You may find their behavior confusing and unproductive. How can you resolve an issue if they won’t speak about it and would rather play games?
Healing the Rift with a Resentful Partner
Just because there are issues in your relationship doesn’t mean you’re doomed to fail. You can repair the problems and restore the love you once felt for each other. Here are some things you can do to improve and heal your connection.
•Apologize to Each Other
The first place to start when you want to heal your relationship is to apologize. You’ve done things wrong, and so have they, but it’s time to get this dirty laundry managed.
•Communicate
Make a conscious effort to communicate with one another. Addressing any concerns as soon as they arise is better than sweeping them under the rug. Set a time each night to talk about your day and things bothering you.
•Remember Why You’re Together
Sometimes, you need to get back to the basics and realize what initially attracted you to one another. You will see how easy it is to fall back in love when you start making a trip down memory lane.
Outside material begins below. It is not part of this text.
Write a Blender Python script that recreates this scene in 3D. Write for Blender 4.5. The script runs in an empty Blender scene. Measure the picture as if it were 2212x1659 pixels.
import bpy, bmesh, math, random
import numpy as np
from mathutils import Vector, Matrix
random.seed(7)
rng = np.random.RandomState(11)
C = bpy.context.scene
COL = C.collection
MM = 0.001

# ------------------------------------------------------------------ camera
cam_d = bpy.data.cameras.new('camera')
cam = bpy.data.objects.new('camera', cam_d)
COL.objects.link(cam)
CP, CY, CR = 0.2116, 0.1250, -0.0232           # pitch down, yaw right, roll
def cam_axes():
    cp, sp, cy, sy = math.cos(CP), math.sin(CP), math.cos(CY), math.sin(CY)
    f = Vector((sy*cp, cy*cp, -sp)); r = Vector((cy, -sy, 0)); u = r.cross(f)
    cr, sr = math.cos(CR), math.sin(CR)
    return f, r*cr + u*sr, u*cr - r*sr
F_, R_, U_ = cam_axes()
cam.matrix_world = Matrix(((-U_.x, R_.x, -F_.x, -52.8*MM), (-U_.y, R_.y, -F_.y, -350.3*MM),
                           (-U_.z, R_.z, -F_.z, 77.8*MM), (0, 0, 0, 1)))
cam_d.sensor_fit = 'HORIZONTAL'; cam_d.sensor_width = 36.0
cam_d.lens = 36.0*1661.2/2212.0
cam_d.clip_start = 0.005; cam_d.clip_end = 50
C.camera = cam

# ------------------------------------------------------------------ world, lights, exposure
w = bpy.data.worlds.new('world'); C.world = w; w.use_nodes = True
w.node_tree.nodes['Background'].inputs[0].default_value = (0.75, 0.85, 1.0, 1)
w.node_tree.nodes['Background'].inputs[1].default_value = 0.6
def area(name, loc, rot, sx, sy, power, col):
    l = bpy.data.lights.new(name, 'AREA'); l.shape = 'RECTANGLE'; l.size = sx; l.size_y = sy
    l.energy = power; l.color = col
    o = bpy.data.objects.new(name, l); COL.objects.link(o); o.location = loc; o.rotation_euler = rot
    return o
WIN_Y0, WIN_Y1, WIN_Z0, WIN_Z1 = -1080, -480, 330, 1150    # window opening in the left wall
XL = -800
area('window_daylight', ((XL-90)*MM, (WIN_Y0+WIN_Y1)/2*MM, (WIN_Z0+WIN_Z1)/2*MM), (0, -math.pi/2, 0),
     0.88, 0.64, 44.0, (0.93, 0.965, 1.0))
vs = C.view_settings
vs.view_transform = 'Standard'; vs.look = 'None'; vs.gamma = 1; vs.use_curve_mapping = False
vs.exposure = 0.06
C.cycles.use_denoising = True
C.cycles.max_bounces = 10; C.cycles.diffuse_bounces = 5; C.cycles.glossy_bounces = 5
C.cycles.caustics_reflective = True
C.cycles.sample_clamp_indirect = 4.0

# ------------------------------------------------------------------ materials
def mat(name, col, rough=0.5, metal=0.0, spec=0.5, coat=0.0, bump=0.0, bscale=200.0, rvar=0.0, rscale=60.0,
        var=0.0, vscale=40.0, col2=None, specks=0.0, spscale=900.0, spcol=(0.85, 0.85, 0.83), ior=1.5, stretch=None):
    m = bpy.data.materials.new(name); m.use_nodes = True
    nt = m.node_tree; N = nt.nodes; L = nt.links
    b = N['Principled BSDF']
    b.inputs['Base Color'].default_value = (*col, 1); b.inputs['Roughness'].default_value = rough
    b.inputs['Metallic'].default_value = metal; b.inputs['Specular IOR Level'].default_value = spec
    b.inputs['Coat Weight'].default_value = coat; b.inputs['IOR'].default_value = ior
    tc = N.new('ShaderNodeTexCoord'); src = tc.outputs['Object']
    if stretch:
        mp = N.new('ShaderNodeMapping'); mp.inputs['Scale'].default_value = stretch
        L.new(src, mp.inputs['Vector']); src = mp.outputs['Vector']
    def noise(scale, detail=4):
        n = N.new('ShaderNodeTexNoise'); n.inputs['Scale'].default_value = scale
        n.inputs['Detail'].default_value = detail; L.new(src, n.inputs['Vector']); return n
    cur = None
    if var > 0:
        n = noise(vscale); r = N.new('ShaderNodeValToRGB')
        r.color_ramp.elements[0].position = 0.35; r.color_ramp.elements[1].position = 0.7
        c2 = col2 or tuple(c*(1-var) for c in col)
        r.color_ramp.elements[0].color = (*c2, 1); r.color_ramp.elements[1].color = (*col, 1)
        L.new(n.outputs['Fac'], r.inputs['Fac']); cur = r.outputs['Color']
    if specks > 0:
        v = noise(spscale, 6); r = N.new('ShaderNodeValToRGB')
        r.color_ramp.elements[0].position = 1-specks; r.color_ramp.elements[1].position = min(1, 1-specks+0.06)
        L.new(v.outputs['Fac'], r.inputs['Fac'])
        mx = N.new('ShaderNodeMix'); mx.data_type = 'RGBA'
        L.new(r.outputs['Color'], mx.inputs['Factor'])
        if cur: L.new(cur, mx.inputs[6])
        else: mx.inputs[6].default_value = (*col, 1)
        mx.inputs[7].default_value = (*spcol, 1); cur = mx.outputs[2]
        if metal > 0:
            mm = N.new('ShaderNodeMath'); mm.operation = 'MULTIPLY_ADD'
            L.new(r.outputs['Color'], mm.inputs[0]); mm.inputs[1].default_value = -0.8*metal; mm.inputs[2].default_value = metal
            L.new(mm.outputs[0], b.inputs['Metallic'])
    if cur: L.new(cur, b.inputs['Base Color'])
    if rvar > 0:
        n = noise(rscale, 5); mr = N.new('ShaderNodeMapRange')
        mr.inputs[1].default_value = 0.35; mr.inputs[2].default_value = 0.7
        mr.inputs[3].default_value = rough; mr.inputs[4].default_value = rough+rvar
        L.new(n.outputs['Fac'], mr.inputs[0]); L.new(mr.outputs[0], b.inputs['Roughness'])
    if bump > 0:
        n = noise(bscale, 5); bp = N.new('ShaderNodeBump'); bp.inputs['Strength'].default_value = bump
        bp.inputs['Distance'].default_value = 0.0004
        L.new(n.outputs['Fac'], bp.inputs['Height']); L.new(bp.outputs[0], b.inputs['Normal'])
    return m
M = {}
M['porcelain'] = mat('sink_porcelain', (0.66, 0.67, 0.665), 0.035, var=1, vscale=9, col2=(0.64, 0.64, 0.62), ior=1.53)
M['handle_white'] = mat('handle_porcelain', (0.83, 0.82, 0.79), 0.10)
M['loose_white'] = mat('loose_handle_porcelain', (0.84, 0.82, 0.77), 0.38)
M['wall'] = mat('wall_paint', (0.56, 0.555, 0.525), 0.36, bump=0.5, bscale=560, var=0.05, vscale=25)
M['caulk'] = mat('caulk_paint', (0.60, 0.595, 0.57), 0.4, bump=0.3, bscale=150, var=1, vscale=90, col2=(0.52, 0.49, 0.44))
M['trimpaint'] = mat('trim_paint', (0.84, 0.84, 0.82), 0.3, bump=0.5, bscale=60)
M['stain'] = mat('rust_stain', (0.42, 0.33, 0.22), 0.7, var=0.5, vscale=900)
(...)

•Make Time for One Another
When you don’t spend time together, you’re just asking for trouble. Make date night a priority, and try to carve out just a little bit of your day for the one who means so much to you. It’s effortless for anger and bitterness to creep in when you don’t spend enough time together.
•Get Professional Help if You Still Need Help Salving the Relationship with a Resentful Partner
If you’re serious about fixing things, seek professional help. You can mend the rift only if you both put your heart and soul into it.
Final Thoughts on Resentment in a Relationship
Every couple has some bumps in the road that make life uncomfortable. The difference between those who make it and those who don’t is showing support for each other–no matter what. A resentful partner harbors perpetual ill will towards the other person.
They have issues that aren’t being resolved rather than talking about them. They choose to act out. The sooner you deal with these issues, the less damage your relationship will suffer.